Prompt: Wherever the word "scene" appears in a line, extract that line.

============================================================

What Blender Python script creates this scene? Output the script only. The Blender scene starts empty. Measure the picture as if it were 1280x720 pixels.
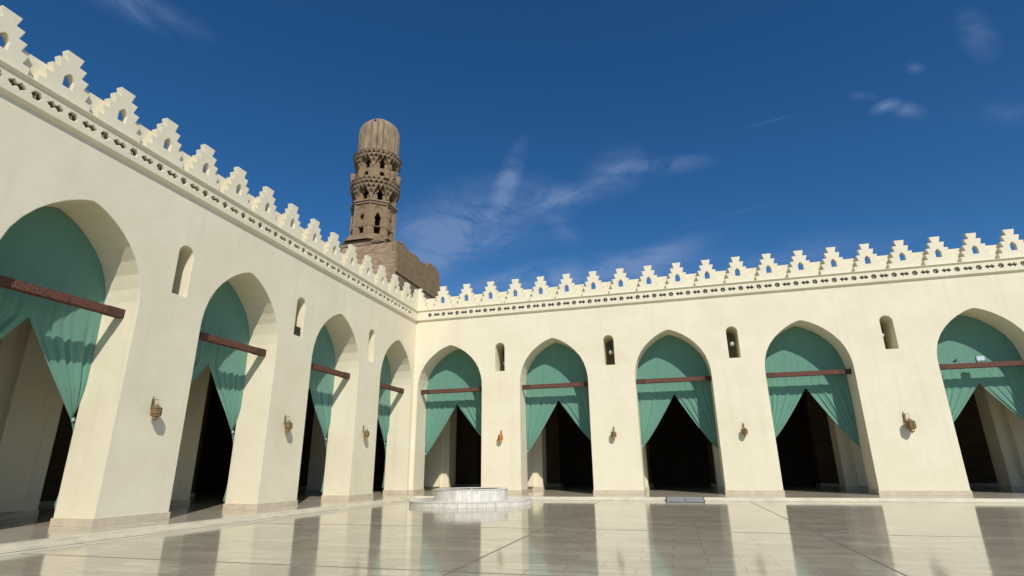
import bpy, bmesh, math, random
from mathutils import Vector, Matrix, noise
from mathutils.geometry import tessellate_polygon
R=math.radians; PI=math.pi
random.seed(7)
S=bpy.context.scene; COL=S.collection

# ---------------------------------------------------------------- camera
F_PX,PITCH,ROLL,YAW=684.9,.3162,-.00995,.2722
CAM=Vector((15.54,-32.13,1.6))
fwd=Vector((-math.sin(YAW)*math.cos(PITCH),math.cos(YAW)*math.cos(PITCH),math.sin(PITCH)))
rt=Vector((math.cos(YAW),math.sin(YAW),0)); up=rt.cross(fwd)
r2=rt*math.cos(ROLL)+up*math.sin(ROLL); u2=-rt*math.sin(ROLL)+up*math.cos(ROLL)
cd=bpy.data.cameras.new('camera'); cam=bpy.data.objects.new('camera',cd); COL.objects.link(cam)
cd.sensor_width=36; cd.lens=36*F_PX/1280; cd.clip_start=.1; cd.clip_end=5000
m=Matrix((r2,u2,-fwd)).transposed().to_4x4(); m.translation=CAM; cam.matrix_world=m
S.camera=cam
def raydir(px,py):
    return (fwd*F_PX+r2*(px-640)+u2*(360-py)).normalized()

# ---------------------------------------------------------------- sky, sun, exposure
TRAVEL=Vector((-.61,1,-.965)).normalized()
EL=math.asin(-TRAVEL.z); ROT=math.atan2(-TRAVEL.x,-TRAVEL.y)
W=bpy.data.worlds.new('World'); S.world=W; W.use_nodes=True
nt=W.node_tree; nt.nodes.clear(); N=nt.nodes.new; LK=nt.links.new
out=N('ShaderNodeOutputWorld'); bg=N('ShaderNodeBackground'); sky=N('ShaderNodeTexSky')
sky.sky_type='NISHITA'; sky.sun_disc=False; sky.sun_elevation=EL; sky.sun_rotation=ROT
sky.altitude=600; sky.air_density=.8; sky.dust_density=.25; sky.ozone_density=3.2
bg.inputs['Strength'].default_value=.075
tc=N('ShaderNodeTexCoord')
def math_node(op,a,b=None,c=None):
    n=N('ShaderNodeMath'); n.operation=op
    for i,v in enumerate((a,b,c)):
        if v is None: continue
        if isinstance(v,(int,float)): n.inputs[i].default_value=v
        else: LK(v,n.inputs[i])
    return n.outputs[0]
def vdot(v):
    n=N('ShaderNodeVectorMath'); n.operation='DOT_PRODUCT'; LK(tc.outputs['Generated'],n.inputs[0]); n.inputs[1].default_value=v; return n.outputs['Value']
wn=N('ShaderNodeTexNoise'); wn.inputs['Scale'].default_value=10; wn.inputs['Detail'].default_value=7; wn.inputs['Roughness'].default_value=.62; wn.inputs['Distortion'].default_value=.6
mp=N('ShaderNodeMapping'); mp.inputs['Scale'].default_value=(1,1,2.4); mp.inputs['Rotation'].default_value=(.3,.5,.2)
LK(tc.outputs['Generated'],mp.inputs['Vector']); LK(mp.outputs['Vector'],wn.inputs['Vector'])
wisp=math_node('SUBTRACT',wn.outputs['Fac'],.34)
def patch(px,py,tx,ty,wid,hei,amp,off=0.0):
    """one cirrus patch round a direction: tangent-space ellipse, torn by the noise"""
    d=raydir(px,py); t=raydir(px+tx,py+ty)-d; t=(t-d*t.dot(d)).normalized(); b=d.cross(t)
    a=math_node('DIVIDE',vdot(t),wid); c=math_node('DIVIDE',vdot(b),hei)
    q=math_node('SQRT',math_node('ADD',math_node('MULTIPLY',a,a),math_node('MULTIPLY',c,c)))
    f=math_node('MAXIMUM',math_node('SUBTRACT',1.0,q),0.0)
    f=math_node('POWER',f,1.3)
    w=math_node('MAXIMUM',math_node('ADD',wisp,off),0.0)
    front=math_node('GREATER_THAN',vdot(d),0.0)
    return math_node('MULTIPLY',math_node('MULTIPLY',math_node('MULTIPLY',f,w),amp),front)
tot=None
for p in ((598,276,60,-12,.20,.09,4.4),(632,232,16,-40,.10,.026,5.2),(700,250,40,-10,.08,.033,4.2),(560,302,50,10,.13,.06,3.6),(530,330,50,0,.10,.05,3.0),(705,285,20,20,.045,.033,2.6),
          (770,215,40,-15,.08,.05,3.2),(830,207,60,-6,.10,.020,3.6),(700,348,60,-8,.30,.045,4.6),(800,330,60,-22,.16,.035,4.0),(205,22,30,16,.08,.03,2.4),(150,2,30,16,.08,.03,1.6),
          (1078,120,30,2,.024,.009,4),(1105,133,20,-8,.024,.012,3.6),(1143,85,20,4,.015,.010,3.8),(1135,138,20,4,.03,.014,2.6),(1222,44,10,16,.05,.022,2.6),(1255,140,40,0,.07,.02,1.6),
          (960,152,60,-15,.07,.0025,1.1),(905,270,60,-17,.12,.0025,1.0),(1000,320,60,-8,.25,.04,1.6)):
    v=patch(*p); tot=v if tot is None else math_node('ADD',tot,v)
cl=math_node('MINIMUM',math_node('MULTIPLY',tot,.62),.55)
mix=N('ShaderNodeMix'); mix.data_type='RGBA'; LK(cl,mix.inputs['Factor'])
hs=N('ShaderNodeHueSaturation'); hs.inputs['Saturation'].default_value=1.27; hs.inputs['Value'].default_value=1.42; LK(sky.outputs[0],hs.inputs['Color'])
LK(hs.outputs[0],mix.inputs['A']); mix.inputs['B'].default_value=(3.0,4.3,7.1,1)
LK(mix.outputs['Result'],bg.inputs['Color']); LK(bg.outputs[0],out.inputs[0])
sl=bpy.data.lights.new('sun','SUN'); sun=bpy.data.objects.new('sun',sl); COL.objects.link(sun)
sl.energy=3.9; sl.angle=R(.53); sl.color=(1,.94,.83)
sun.rotation_euler=TRAVEL.to_track_quat('-Z','Y').to_euler(); sun.location=(40,-60,60)
S.view_settings.view_transform='Standard'; S.view_settings.look='None'; S.view_settings.exposure=0; S.view_settings.gamma=1
S.view_settings.use_curve_mapping=False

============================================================

Exercise output:
What Blender Python script creates this scene? Output the script only. The Blender scene starts empty. Measure the picture as if it were 1280x720 pixels.
S=bpy.context.scene; COL=S.collection